* What to work on: Transcribe the listing in full, excluding any pictures.

* Information supplied:
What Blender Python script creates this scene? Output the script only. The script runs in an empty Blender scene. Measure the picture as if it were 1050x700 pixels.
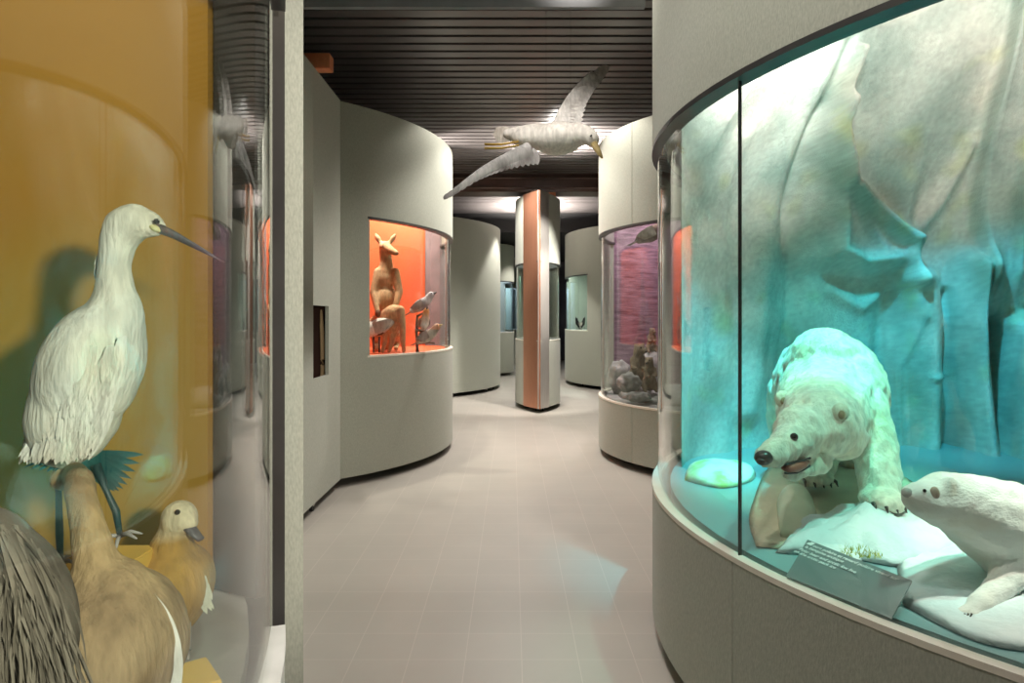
import bpy, bmesh, math, random
from mathutils import Vector, Matrix, Euler, noise
random.seed(7)
SC = bpy.context.scene
COL = SC.collection
H, F, CX, CY = 1.30, 700.0, 525.0, 326.0      # eye height, focal length in px, principal point / horizon
R_ = math.radians

def P(u, v, Y):
    return Vector(((u - CX) * Y / F, Y, H + (CY - v) * Y / F))

def angle_at(C, R, u):
    """angle (deg) of the point where the sight line through column u first meets circle C,R"""
    d = Vector(((u - CX) / F, 1.0)).normalized(); c = Vector(C)
    b = c.dot(d); disc = b * b - c.length_squared + R * R
    t = b - math.sqrt(max(disc, 0.0)); p = d * t - c
    return math.degrees(math.atan2(p.y, p.x))

# ------------------------------------------------------------------ materials
def new_mat(name):
    m = bpy.data.materials.new(name); m.use_nodes = True
    nt = m.node_tree; nt.nodes.clear()
    out = nt.nodes.new('ShaderNodeOutputMaterial')
    return m, nt, out

def mat(name, c1, c2=None, rough=.6, scale=8., detail=6., metal=0., bump=0., bscale=None, attr=None, spec=.5, stretch=None,
        sheen=0., sss=0., lo=.35, hi=.65):
    m, nt, out = new_mat(name)
    N, L = nt.nodes, nt.links
    b = N.new('ShaderNodeBsdfPrincipled'); L.new(b.outputs[0], out.inputs[0])
    b.inputs['Roughness'].default_value = rough; b.inputs['Metallic'].default_value = metal
    b.inputs['Specular IOR Level'].default_value = spec
    if sheen: b.inputs['Sheen Weight'].default_value = sheen
    if sss:
        b.inputs['Subsurface Weight'].default_value = sss; b.inputs['Subsurface Radius'].default_value = (.02, .015, .01)
    tc = N.new('ShaderNodeTexCoord'); mp = N.new('ShaderNodeMapping'); L.new(tc.outputs['Object'], mp.inputs[0])
    if stretch: mp.inputs['Scale'].default_value = stretch
    nz = N.new('ShaderNodeTexNoise'); nz.inputs['Scale'].default_value = scale; nz.inputs['Detail'].default_value = detail
    L.new(mp.outputs[0], nz.inputs['Vector'])
    rp = N.new('ShaderNodeValToRGB'); L.new(nz.outputs['Fac'], rp.inputs[0])
    c2 = c2 or tuple(x * .82 for x in c1)
    e = rp.color_ramp.elements; e[0].position = lo; e[1].position = hi
    if attr:
        e[0].color = (.72, .72, .72, 1); e[1].color = (1, 1, 1, 1)
        at = N.new('ShaderNodeAttribute'); at.attribute_name = attr
        mx = N.new('ShaderNodeMix'); mx.data_type = 'RGBA'; mx.blend_type = 'MULTIPLY'; mx.inputs[0].default_value = 1
        L.new(at.outputs['Color'], mx.inputs[6]); L.new(rp.outputs[0], mx.inputs[7]); L.new(mx.outputs[2], b.inputs['Base Color'])
    else:
        e[0].color = (*c2, 1); e[1].color = (*c1, 1)
        L.new(rp.outputs[0], b.inputs['Base Color'])
    if bump:
        nb = N.new('ShaderNodeTexNoise'); nb.inputs['Scale'].default_value = bscale or scale * 4; nb.inputs['Detail'].default_value = 8
        L.new(mp.outputs[0], nb.inputs['Vector'])
        bp = N.new('ShaderNodeBump'); bp.inputs['Strength'].default_value = bump; bp.inputs['Distance'].default_value = .01
        L.new(nb.outputs['Fac'], bp.inputs['Height']); L.new(bp.outputs[0], b.inputs['Normal'])
    return m

def fabric_mat():
    m, nt, out = new_mat('sage_felt'); N, L = nt.nodes, nt.links
    b = N.new('ShaderNodeBsdfPrincipled'); L.new(b.outputs[0], out.inputs[0])
    b.inputs['Roughness'].default_value = .92; b.inputs['Specular IOR Level'].default_value = .15
    b.inputs['Sheen Weight'].default_value = .15
    tc = N.new('ShaderNodeTexCoord')
    n1 = N.new('ShaderNodeTexNoise'); n1.inputs['Scale'].default_value = 210; n1.inputs['Detail'].default_value = 5
    mp = N.new('ShaderNodeMapping'); mp.inputs['Scale'].default_value = (1, 1, .35); L.new(tc.outputs['Object'], mp.inputs[0])
    L.new(mp.outputs[0], n1.inputs['Vector'])
    r = N.new('ShaderNodeValToRGB'); L.new(n1.outputs['Fac'], r.inputs[0])
    r.color_ramp.elements[0].position = .3; r.color_ramp.elements[1].position = .7
    r.color_ramp.elements[0].color = (.37, .38, .32, 1); r.color_ramp.elements[1].color = (.475, .485, .41, 1)
    L.new(r.outputs[0], b.inputs['Base Color'])
    bp = N.new('ShaderNodeBump'); bp.inputs['Strength'].default_value = .25; bp.inputs['Distance'].default_value = .004
    L.new(n1.outputs['Fac'], bp.inputs['Height']); L.new(bp.outputs[0], b.inputs['Normal'])
    return m

def glass_mat(name, tint=(.95, .985, .97), boost=1.0):
    """clear pane: straight-through light plus mirror reflection that grows towards grazing view (Schlick)"""
    m, nt, out = new_mat(name); N, L = nt.nodes, nt.links
    tr = N.new('ShaderNodeBsdfTransparent'); tr.inputs[0].default_value = (*tint, 1)
    gl = N.new('ShaderNodeBsdfGlossy'); gl.inputs['Roughness'].default_value = .012; gl.inputs[0].default_value = (1, 1, 1, 1)
    geo = N.new('ShaderNodeNewGeometry')
    dt = N.new('ShaderNodeVectorMath'); dt.operation = 'DOT_PRODUCT'
    L.new(geo.outputs['Normal'], dt.inputs[0]); L.new(geo.outputs['Incoming'], dt.inputs[1])
    def mth(op, a, bval=None, bl=None):
        n = N.new('ShaderNodeMath'); n.operation = op; n.use_clamp = True
        L.new(a, n.inputs[0])
        if bl is not None: L.new(bl, n.inputs[1])
        elif bval is not None: n.inputs[1].default_value = bval
        return n.outputs[0]
    ab = mth('ABSOLUTE', dt.outputs['Value'])
    inv = N.new('ShaderNodeMath'); inv.operation = 'SUBTRACT'; inv.inputs[0].default_value = 1; L.new(ab, inv.inputs[1])
    p = mth('POWER', inv.outputs[0], 5.0)
    q = mth('MULTIPLY', p, .955); q = mth('ADD', q, .045 * boost)
    mx = N.new('ShaderNodeMixShader'); L.new(q, mx.inputs[0]); L.new(tr.outputs[0], mx.inputs[1]); L.new(gl.outputs[0], mx.inputs[2])
    L.new(mx.outputs[0], out.inputs[0])
    return m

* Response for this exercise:
What Blender Python script creates this scene? Output the script only. The script runs in an empty Blender scene. Measure the picture as if it were 1050x700 pixels.
import bpy, bmesh, math, random
from mathutils import Vector, Matrix, Euler, noise
random.seed(7)
SC = bpy.context.scene
COL = SC.collection
H, F, CX, CY = 1.30, 700.0, 525.0, 326.0      # eye height, focal length in px, principal point / horizon
R_ = math.radians

def P(u, v, Y):
    return Vector(((u - CX) * Y / F, Y, H + (CY - v) * Y / F))

def angle_at(C, R, u):
    """angle (deg) of the point where the sight line through column u first meets circle C,R"""
    d = Vector(((u - CX) / F, 1.0)).normalized(); c = Vector(C)
    b = c.dot(d); disc = b * b - c.length_squared + R * R
    t = b - math.sqrt(max(disc, 0.0)); p = d * t - c
    return math.degrees(math.atan2(p.y, p.x))

# ------------------------------------------------------------------ materials
def new_mat(name):
    m = bpy.data.materials.new(name); m.use_nodes = True
    nt = m.node_tree; nt.nodes.clear()
    out = nt.nodes.new('ShaderNodeOutputMaterial')
    return m, nt, out

def mat(name, c1, c2=None, rough=.6, scale=8., detail=6., metal=0., bump=0., bscale=None, attr=None, spec=.5, stretch=None,
        sheen=0., sss=0., lo=.35, hi=.65):
    m, nt, out = new_mat(name)
    N, L = nt.nodes, nt.links
    b = N.new('ShaderNodeBsdfPrincipled'); L.new(b.outputs[0], out.inputs[0])
    b.inputs['Roughness'].default_value = rough; b.inputs['Metallic'].default_value = metal
    b.inputs['Specular IOR Level'].default_value = spec
    if sheen: b.inputs['Sheen Weight'].default_value = sheen
    if sss:
        b.inputs['Subsurface Weight'].default_value = sss; b.inputs['Subsurface Radius'].default_value = (.02, .015, .01)
    tc = N.new('ShaderNodeTexCoord'); mp = N.new('ShaderNodeMapping'); L.new(tc.outputs['Object'], mp.inputs[0])
    if stretch: mp.inputs['Scale'].default_value = stretch
    nz = N.new('ShaderNodeTexNoise'); nz.inputs['Scale'].default_value = scale; nz.inputs['Detail'].default_value = detail
    L.new(mp.outputs[0], nz.inputs['Vector'])
    rp = N.new('ShaderNodeValToRGB'); L.new(nz.outputs['Fac'], rp.inputs[0])
    c2 = c2 or tuple(x * .82 for x in c1)
    e = rp.color_ramp.elements; e[0].position = lo; e[1].position = hi
    if attr:
        e[0].color = (.72, .72, .72, 1); e[1].color = (1, 1, 1, 1)
        at = N.new('ShaderNodeAttribute'); at.attribute_name = attr
        mx = N.new('ShaderNodeMix'); mx.data_type = 'RGBA'; mx.blend_type = 'MULTIPLY'; mx.inputs[0].default_value = 1
        L.new(at.outputs['Color'], mx.inputs[6]); L.new(rp.outputs[0], mx.inputs[7]); L.new(mx.outputs[2], b.inputs['Base Color'])
    else:
        e[0].color = (*c2, 1); e[1].color = (*c1, 1)
        L.new(rp.outputs[0], b.inputs['Base Color'])
    if bump:
        nb = N.new('ShaderNodeTexNoise'); nb.inputs['Scale'].default_value = bscale or scale * 4; nb.inputs['Detail'].default_value = 8
        L.new(mp.outputs[0], nb.inputs['Vector'])
        bp = N.new('ShaderNodeBump'); bp.inputs['Strength'].default_value = bump; bp.inputs['Distance'].default_value = .01
        L.new(nb.outputs['Fac'], bp.inputs['Height']); L.new(bp.outputs[0], b.inputs['Normal'])
    return m

def fabric_mat():
    m, nt, out = new_mat('sage_felt'); N, L = nt.nodes, nt.links
    b = N.new('ShaderNodeBsdfPrincipled'); L.new(b.outputs[0], out.inputs[0])
    b.inputs['Roughness'].default_value = .92; b.inputs['Specular IOR Level'].default_value = .15
    b.inputs['Sheen Weight'].default_value = .15
    tc = N.new('ShaderNodeTexCoord')
    n1 = N.new('ShaderNodeTexNoise'); n1.inputs['Scale'].default_value = 210; n1.inputs['Detail'].default_value = 5
    mp = N.new('ShaderNodeMapping'); mp.inputs['Scale'].default_value = (1, 1, .35); L.new(tc.outputs['Object'], mp.inputs[0])
    L.new(mp.outputs[0], n1.inputs['Vector'])
    r = N.new('ShaderNodeValToRGB'); L.new(n1.outputs['Fac'], r.inputs[0])
    r.color_ramp.elements[0].position = .3; r.color_ramp.elements[1].position = .7
    r.color_ramp.elements[0].color = (.37, .38, .32, 1); r.color_ramp.elements[1].color = (.475, .485, .41, 1)
    L.new(r.outputs[0], b.inputs['Base Color'])
    bp = N.new('ShaderNodeBump'); bp.inputs['Strength'].default_value = .25; bp.inputs['Distance'].default_value = .004
    L.new(n1.outputs['Fac'], bp.inputs['Height']); L.new(bp.outputs[0], b.inputs['Normal'])
    return m

def glass_mat(name, tint=(.95, .985, .97), boost=1.0):
    """clear pane: straight-through light plus mirror reflection that grows towards grazing view (Schlick)"""
    m, nt, out = new_mat(name); N, L = nt.nodes, nt.links
    tr = N.new('ShaderNodeBsdfTransparent'); tr.inputs[0].default_value = (*tint, 1)
    gl = N.new('ShaderNodeBsdfGlossy'); gl.inputs['Roughness'].default_value = .012; gl.inputs[0].default_value = (1, 1, 1, 1)
    geo = N.new('ShaderNodeNewGeometry')
    dt = N.new('ShaderNodeVectorMath'); dt.operation = 'DOT_PRODUCT'
    L.new(geo.outputs['Normal'], dt.inputs[0]); L.new(geo.outputs['Incoming'], dt.inputs[1])
    def mth(op, a, bval=None, bl=None):
        n = N.new('ShaderNodeMath'); n.operation = op; n.use_clamp = True
        L.new(a, n.inputs[0])
        if bl is not None: L.new(bl, n.inputs[1])
        elif bval is not None: n.inputs[1].default_value = bval
        return n.outputs[0]
    ab = mth('ABSOLUTE', dt.outputs['Value'])
    inv = N.new('ShaderNodeMath'); inv.operation = 'SUBTRACT'; inv.inputs[0].default_value = 1; L.new(ab, inv.inputs[1])
    p = mth('POWER', inv.outputs[0], 5.0)
    q = mth('MULTIPLY', p, .955); q = mth('ADD', q, .045 * boost)
    mx = N.new('ShaderNodeMixShader'); L.new(q, mx.inputs[0]); L.new(tr.outputs[0], mx.inputs[1]); L.new(gl.outputs[0], mx.inputs[2])
    L.new(mx.outputs[0], out.inputs[0])
    return m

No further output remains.